Requirements.
Your task is to gather the lines below that hold the string "this".

============

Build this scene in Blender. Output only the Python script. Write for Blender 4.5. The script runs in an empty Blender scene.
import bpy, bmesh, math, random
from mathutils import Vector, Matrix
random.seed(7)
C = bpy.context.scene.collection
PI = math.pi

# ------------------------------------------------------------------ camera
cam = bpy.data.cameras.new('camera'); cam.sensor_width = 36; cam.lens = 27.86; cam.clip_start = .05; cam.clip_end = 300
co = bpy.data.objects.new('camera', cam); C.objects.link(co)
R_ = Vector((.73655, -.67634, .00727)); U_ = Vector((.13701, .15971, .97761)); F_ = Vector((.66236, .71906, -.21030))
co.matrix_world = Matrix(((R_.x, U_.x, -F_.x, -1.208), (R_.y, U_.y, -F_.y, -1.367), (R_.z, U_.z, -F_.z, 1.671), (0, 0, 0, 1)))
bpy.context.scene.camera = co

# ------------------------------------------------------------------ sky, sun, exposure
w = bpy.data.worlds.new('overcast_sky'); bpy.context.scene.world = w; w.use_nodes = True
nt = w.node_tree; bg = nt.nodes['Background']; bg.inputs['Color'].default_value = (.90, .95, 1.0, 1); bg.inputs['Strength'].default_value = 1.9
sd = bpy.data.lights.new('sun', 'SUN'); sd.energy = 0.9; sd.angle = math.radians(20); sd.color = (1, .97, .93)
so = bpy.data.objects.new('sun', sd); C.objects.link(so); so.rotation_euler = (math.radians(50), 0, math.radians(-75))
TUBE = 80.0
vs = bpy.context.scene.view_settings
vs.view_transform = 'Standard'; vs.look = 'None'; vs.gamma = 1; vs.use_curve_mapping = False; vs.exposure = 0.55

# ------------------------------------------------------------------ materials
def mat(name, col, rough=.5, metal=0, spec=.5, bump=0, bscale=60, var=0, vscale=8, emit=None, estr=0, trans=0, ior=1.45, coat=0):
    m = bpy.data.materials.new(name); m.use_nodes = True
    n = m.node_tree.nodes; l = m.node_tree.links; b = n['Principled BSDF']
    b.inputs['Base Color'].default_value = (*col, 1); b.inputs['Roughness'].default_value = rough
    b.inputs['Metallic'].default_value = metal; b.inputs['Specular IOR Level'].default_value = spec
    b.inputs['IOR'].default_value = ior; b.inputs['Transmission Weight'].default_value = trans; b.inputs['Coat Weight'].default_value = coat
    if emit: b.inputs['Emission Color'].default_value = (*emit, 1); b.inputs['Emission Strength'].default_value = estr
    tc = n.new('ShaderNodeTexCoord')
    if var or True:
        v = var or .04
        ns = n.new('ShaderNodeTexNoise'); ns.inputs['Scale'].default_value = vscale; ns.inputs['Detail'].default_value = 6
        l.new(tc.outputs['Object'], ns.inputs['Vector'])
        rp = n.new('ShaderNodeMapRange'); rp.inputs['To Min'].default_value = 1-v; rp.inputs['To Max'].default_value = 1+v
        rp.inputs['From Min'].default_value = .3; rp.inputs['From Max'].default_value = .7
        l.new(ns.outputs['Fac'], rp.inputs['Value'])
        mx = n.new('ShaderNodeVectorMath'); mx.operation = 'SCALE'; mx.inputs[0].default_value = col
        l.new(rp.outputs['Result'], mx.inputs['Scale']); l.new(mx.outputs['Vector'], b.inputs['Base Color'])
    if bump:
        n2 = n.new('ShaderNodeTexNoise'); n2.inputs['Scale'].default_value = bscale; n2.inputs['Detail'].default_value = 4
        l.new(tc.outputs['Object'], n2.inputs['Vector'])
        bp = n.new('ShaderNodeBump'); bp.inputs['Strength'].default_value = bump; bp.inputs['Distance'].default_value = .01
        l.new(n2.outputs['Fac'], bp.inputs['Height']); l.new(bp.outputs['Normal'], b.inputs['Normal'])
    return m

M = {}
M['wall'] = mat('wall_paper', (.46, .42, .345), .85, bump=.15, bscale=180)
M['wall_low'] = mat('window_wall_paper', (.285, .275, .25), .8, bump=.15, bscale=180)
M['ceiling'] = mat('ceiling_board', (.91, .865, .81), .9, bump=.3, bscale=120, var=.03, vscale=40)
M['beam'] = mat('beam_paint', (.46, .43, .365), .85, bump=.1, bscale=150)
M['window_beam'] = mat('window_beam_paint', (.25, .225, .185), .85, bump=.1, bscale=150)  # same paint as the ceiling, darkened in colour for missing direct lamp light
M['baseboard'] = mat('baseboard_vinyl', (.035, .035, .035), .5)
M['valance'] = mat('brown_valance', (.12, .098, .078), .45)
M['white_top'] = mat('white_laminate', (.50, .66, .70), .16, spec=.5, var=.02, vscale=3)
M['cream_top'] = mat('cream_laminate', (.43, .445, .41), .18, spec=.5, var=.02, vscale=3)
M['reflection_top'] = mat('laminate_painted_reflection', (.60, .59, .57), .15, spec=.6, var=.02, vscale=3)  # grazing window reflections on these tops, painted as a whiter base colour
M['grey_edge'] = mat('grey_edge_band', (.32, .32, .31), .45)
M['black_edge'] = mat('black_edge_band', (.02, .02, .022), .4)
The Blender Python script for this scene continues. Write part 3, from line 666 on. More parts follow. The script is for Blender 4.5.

============

Full response.
Build this scene in Blender. Output only the Python script. Write for Blender 4.5. The script runs in an empty Blender scene.
The Blender Python script for this scene continues. Write part 3, from line 666 on. More parts follow. The script is for Blender 4.5.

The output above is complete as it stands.